Adding to the debate are renewed calls to protect the prairie wetlands, with the thinking that these wetlands would have prevented the region from flooding. Much of the area where the bulk of these rains occurred is currently in an undeveloped state and the area’s wetlands are of extremely limited benefit in preventing the runoff from significant rainfall events. Yes, wetlands do serve a function in lesser rain events, those that are not major flood generators, but prairie land and wetlands have an insignificant impact when water is sheet flowing two to three feet deep across wide sections of land. Two of the largest detention facilities ever built in the US, Addicks and Barker Reservoirs were constructed following floods that devastated downtown in 1929 and 1935; a time when everything outside of today’s Loop 610 was rural, undeveloped land. Nevertheless wetlands mitigation can serve a role in dealing with the flooding issue as will be discussed later.

What do we as citizens and taxpayers need to do? We must demand that our leaders (city, county, state and federal) commit the resources that are needed to address flooding and make this commitment in real time. If New Orleans, a city one-sixth the size of Houston, can receive $13.4 Billion in Community Development Block Grants from the Federal government, how much should Houston demand? But, the citizens of Harris and surrounding counties must also be willing to pay for these needed improvements. No one wants to pay more taxes; however, Houstonians have demonstrated repeatedly that when asked to approve additional funding for specific and necessary infrastructure improvements, they will step up to the challenge.

    1. Harris County Flood Control District is a distinct taxing entity. Its tax revenue goes to one thing “drainage and flood control”. However, its annual capital budget for new flood control investment is only about $60 million compared to a need of over $200 million. The vast majority of its budget goes to maintaining existing drainage and detention facilities which maintenance, as stated earlier is inadequate given the miles of channels they are responsible for. Today’s HCFCD tax rate of $0.02337/$100AV it is only 8% of its statutory ceiling of $0.30/$100AV. The County needs to stop using the HCFCD’s tax as a balancing account to offset increased spending in other areas and to begin a measured increase of its tax rate to $0.10/$100AV. The early estimates for the damage done by the recent floods will measure in the HUNDREDS OF MILLIONS of dollars while the costs to solve many of the flooding problems will only cost in the MILLIONS of dollars.

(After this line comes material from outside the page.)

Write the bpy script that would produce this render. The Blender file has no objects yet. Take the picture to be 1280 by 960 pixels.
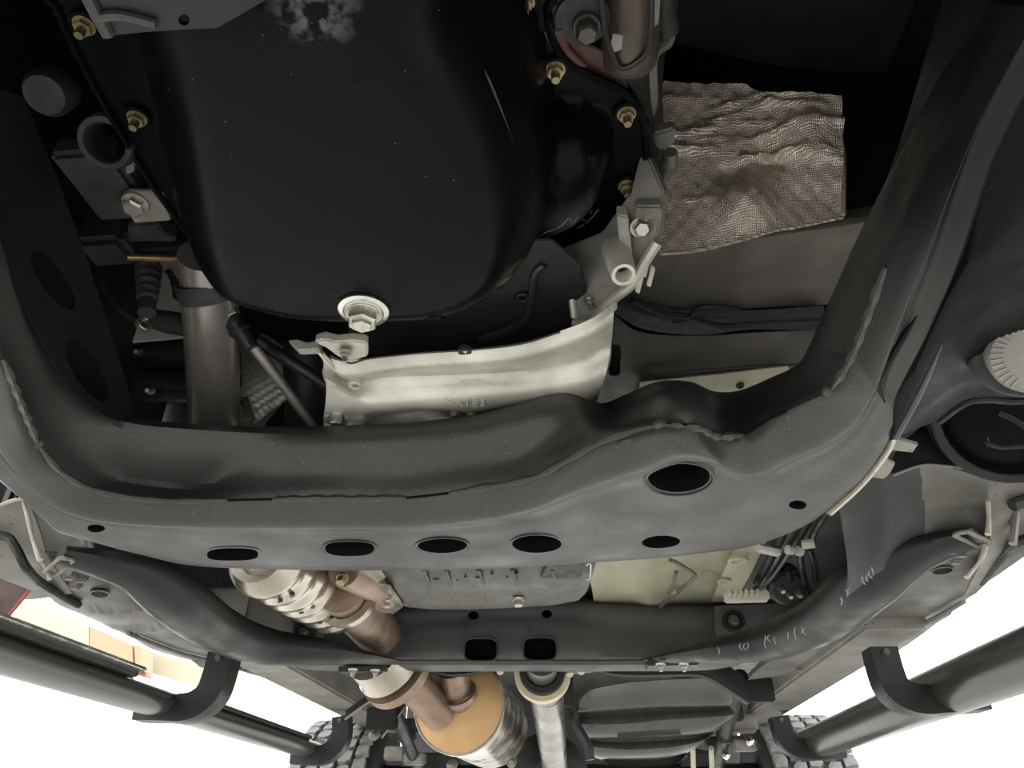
import bpy, bmesh, math, random
from mathutils import Vector, Matrix
random.seed(7)
S = bpy.context.scene
COL = S.collection
# ------------------------------------------------------------------ camera, sky, exposure
FOC = 900.0                       # focal length in pixels of a 1280 x 960 frame
PITCH, YAW = math.radians(32), math.radians(4.8)
CAMZ = 1.45                       # camera height over the workshop floor
FW = Vector((-math.sin(YAW)*math.cos(PITCH), math.cos(YAW)*math.cos(PITCH), math.sin(PITCH)))
RT = Vector((math.cos(YAW), math.sin(YAW), 0))
UP = RT.cross(FW)
CP = Vector((0, 0, CAMZ))
cam_d = bpy.data.cameras.new('camera')
cam = bpy.data.objects.new('camera', cam_d)
COL.objects.link(cam)
cam_d.sensor_width = 36
cam_d.lens = 36*FOC/1280
cam_d.clip_start = 0.02
cam.matrix_world = Matrix((( RT.x, UP.x, -FW.x, CP.x), (RT.y, UP.y, -FW.y, CP.y), (RT.z, UP.z, -FW.z, CP.z), (0, 0, 0, 1)))
S.camera = cam
S.view_settings.view_transform = 'Standard'
S.view_settings.look = 'None'
S.view_settings.gamma = 1
S.view_settings.use_curve_mapping = False
S.view_settings.exposure = 0.0
w = bpy.data.worlds.new('overcast_sky')
S.world = w
w.use_nodes = True
wn = w.node_tree
bg = wn.nodes['Background']
bg.inputs['Color'].default_value = (1.0, 1.0, 0.98, 1)
bg.inputs['Strength'].default_value = 4.0
# ------------------------------------------------------------------ measured directions: a pixel of the photograph meets a real plane
def ray(px, py): return FW*FOC + RT*(px-640) + UP*(480-py)
def H(px, py, h):
    d = ray(px, py); return CP + d*(h/d.z)          # on the level h metres above the camera
def Y(px, py, y):
    d = ray(px, py); return CP + d*(y/d.y)          # on the cross plane y metres ahead
def X(px, py, x):
    d = ray(px, py); return CP + d*(x/d.x)
def PL(px, py, pl):
    p0, n = pl; d = ray(px, py); return CP + d*((p0-CP).dot(n)/d.dot(n))
def plane(a, b, c):
    n = (b-a).cross(c-a).normalized()
    if n.dot(CP-a) < 0: n = -n
    return (a, n)                                     # normal towards the underside we look at
def hplane(h): return (Vector((0, 0, CAMZ+h)), Vector((0, 0, -1)))
def yplane(y): return (Vector((0, y, 0)), Vector((0, -1, 0)))
def HL(l, h): return [H(a, b, h) for a, b in l]
def YL(l, y): return [Y(a, b, y) for a, b in l]
# ------------------------------------------------------------------ materials
MATS = {}
def mat(name, c1, c2=None, rough=.5, metal=0., scale=12, bump=0., bscale=60, speck=0., speckc=(.5, .5, .47), sscale=300, spots=(), weave=0., coat=0., rvar=.12, stretch=None, ramp=(.35, .7), spec=.5):
    m = bpy.data.materials.new(name); m.use_nodes = True
    nt = m.node_tree; N = nt.nodes; L = nt.links
    b = N['Principled BSDF']
    tc = N.new('ShaderNodeTexCoord'); co = tc.outputs['Object']
    if stretch:
        mp = N.new('ShaderNodeMapping'); mp.inputs['Scale'].default_value = stretch
        L.new(co, mp.inputs['Vector']); co = mp.outputs[0]
    def noise(s, det=4, dist=0.):
        n = N.new('ShaderNodeTexNoise'); n.inputs['Scale'].default_value = s
        n.inputs['Detail'].default_value = det; n.inputs['Distortion'].default_value = dist
        L.new(co, n.inputs['Vector']); return n
    def rampn(src, a, bb):
        r = N.new('ShaderNodeMapRange'); r.inputs['From Min'].default_value = a; r.inputs['From Max'].default_value = bb
        L.new(src, r.inputs['Value']); return r.outputs[0]
    def mix(f, ca, cb):
        x = N.new('ShaderNodeMix'); x.data_type = 'RGBA'
        for s, v in ((0, f), (6, ca), (7, cb)):
            if hasattr(v, 'is_linked'): L.new(v, x.inputs[s])
            elif s: x.inputs[s].default_value = (*v, 1)
            else: x.inputs[s].default_value = v
        return x.outputs[2]
    c2 = c2 or tuple(v*.7 for v in c1)
    nz = noise(scale, 6, .4)
    col = mix(rampn(nz.outputs['Fac'], *ramp), c2, c1)
    if speck > 0:
        sp = noise(sscale, 2)
        col = mix(rampn(sp.outputs['Fac'], .80-speck, .84-speck), col, speckc)
    for (p, r, colr, ns, th) in spots:                # worn or painted-light patches each at its own place
        vm = N.new('ShaderNodeVectorMath'); vm.operation = 'DISTANCE'
        g = N.new('ShaderNodeNewGeometry'); L.new(g.outputs['Position'], vm.inputs[0]); vm.inputs[1].default_value = p
        fall = rampn(vm.outputs['Value'], r, r*.3)
        sn = N.new('ShaderNodeTexNoise'); sn.inputs['Scale'].default_value = ns; sn.inputs['Detail'].default_value = 8
        L.new(tc.outputs['Object'], sn.inputs['Vector'])
        ad = N.new('ShaderNodeMath'); ad.operation = 'MULTIPLY'
        L.new(fall, ad.inputs[0]); L.new(rampn(sn.outputs['Fac'], th, th+.1), ad.inputs[1])
        col = mix(ad.outputs[0], col, colr)
    L.new(col, b.inputs['Base Color'])
    r = N.new('ShaderNodeMapRange'); r.inputs['To Min'].default_value = max(.03, rough-rvar); r.inputs['To Max'].default_value = min(1, rough+rvar)
    r.inputs['From Min'].default_value = .3; r.inputs['From Max'].default_value = .7
    L.new(noise(scale*2.3, 5).outputs['Fac'], r.inputs['Value']); L.new(r.outputs[0], b.inputs['Roughness'])
    b.inputs['Specular IOR Level'].default_value = spec
    b.inputs['Metallic'].default_value = metal
    b.inputs['Coat Weight'].default_value = coat
    hgt = None
    if bump: hgt = noise(bscale, 5).outputs['Fac']
    if weave:
        wv = []
        for ax in ('X', 'Z'):
            q = N.new('ShaderNodeTexWave'); q.bands_direction = ax; q.inputs['Scale'].default_value = weave
            q.inputs['Distortion'].default_value = 3.0; q.inputs['Detail'].default_value = 2
            L.new(tc.outputs['Object'], q.inputs['Vector']); wv.append(q.outputs['Fac'])
        mx = N.new('ShaderNodeMath'); mx.operation = 'MULTIPLY'; L.new(wv[0], mx.inputs[0]); L.new(wv[1], mx.inputs[1])
        if hgt:
            a2 = N.new('ShaderNodeMath'); a2.operation = 'ADD'; L.new(hgt, a2.inputs[0]); L.new(mx.outputs[0], a2.inputs[1]); hgt = a2.outputs[0]
        else: hgt = mx.outputs[0]
    if hgt is not None:
        bp = N.new('ShaderNodeBump'); bp.inputs['Strength'].default_value = bump or .4; bp.inputs['Distance'].default_value = .003
        L.new(hgt, bp.inputs['Height']); L.new(bp.outputs[0], b.inputs['Normal'])
    MATS[name] = m
    return m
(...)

Increasing HCFCD’s portion of Harris County’s tax rate will generate approximately $25 million in revenue for every penny increase. A $0.10 tax will create $250 million in revenue for HCFCD. This increase in revenue must be designated for new and expanded flood protection facilities, as well as increased maintenance of HCFCD’s existing systems.
    2. The City of Houston also has a dedicated source of funding for drainage, the controversial monthly drainage fee or “rain tax”. A recent court ruling may have undone the charter amendment to designate 11.8 cents of the city’s property tax rate to drainage and roadway improvements. However the drainage fee did not require a charter amendment and was passed by city council under its constitutional authority. The citizens of Houston supported the passage because they want something done about poor drainage and flooding. The City does have a serious budget problem but siphoning money out of the drainage fund is unacceptable. If the City is not going to use all of the drainage fee revenue for drainage, then it should repeal the drainage fee ordinance.
    3. The loss of lives in the flood was tragic and unnecessary. We can create better safety and warning features at locations that are known to flood when high intensity events occur. In some cases this may only mean relocating depth indicators and making them more visible. Some may require automated warning lights and maybe gates that are activated when water levels reach a certain depth in the underpass. This issue can be addressed and must be as the loss of one life is one too many.
    4. Local government agencies should combine resources and create a TV and internet public awareness initiative to educate Houstonians, especially drivers, on how to deal with heavy rain events. “Turn around, don’t drown” is a catchy phrase, but showing citizens what it means with regular public safety announcements could save lives and help others avoid costly loss of property, their cars.
    5. We also need to demand a more streamlined and expedited process in the design, review, approval and implementation of major drainage improvements. The labyrinth of local, state and federal review steps for needed improvements is a protracted and an expensive nightmare for our local agencies who are charged with protecting us. These impediments delay much needed projects and in the meantime many of our neighbors suffer, some repeatedly like our families and friends in Meyerland and Greenspoint to name a few.
    6. Our elected leaders, at all levels must explore new ways to leverage various resources. For example, combining drainage funding with park funding to create open spaces that are available 99% of the time to park lovers, but also fulfill much needed flood control measures during high intensity events. HCFCD has begun several initiatives that will achieve this goal, but much, much more can be done.
    7. And, as noted earlier wetland mitigation can play a role in the solution. When you mention “wetlands” most people envision grassy coastal marshes or hardwood bottoms like Caddo Lake. But the great majority of the Houston area’s wetlands that must be “mitigated” are isolated little pockets, not near a stream and that serve no material contribution in the prevention of flooding. Nevertheless the permitting process for mitigating wetlands is both very time consuming and expensive. Streamlining the wetland mitigation permit process and allowing those mitigation expenditures to be combined with drainage and flood control expenditures would be a much more efficient and effective means of achieving the “no net loss of wetlands” goal of the Clean Water Act.

Flooding is also a critical economic development issue. Not only does it result in loss of property but it is a huge negative to our economy and productivity. It is too easy to look at a loss of a vehicle to flooding as an insurance claim or more cynically as “a new car sold”. But when it is the only way to get to work and someone loses their job because they suddenly have no means to get there it can be devastating, even if their home or apartment is high and dry.

Our elected leaders, with the encouragement and support from the public should take action, so “Remember the Tax Day Flood” is the last call to action needed. One thing is for certain, it will rain again.

David Hightower is President of The Energy Corridor Management District and a past Chairman of the West Houston Association. He has been involved in the planning, design and development of municipal infrastructure in the Houston metropolitan region for over 40 years.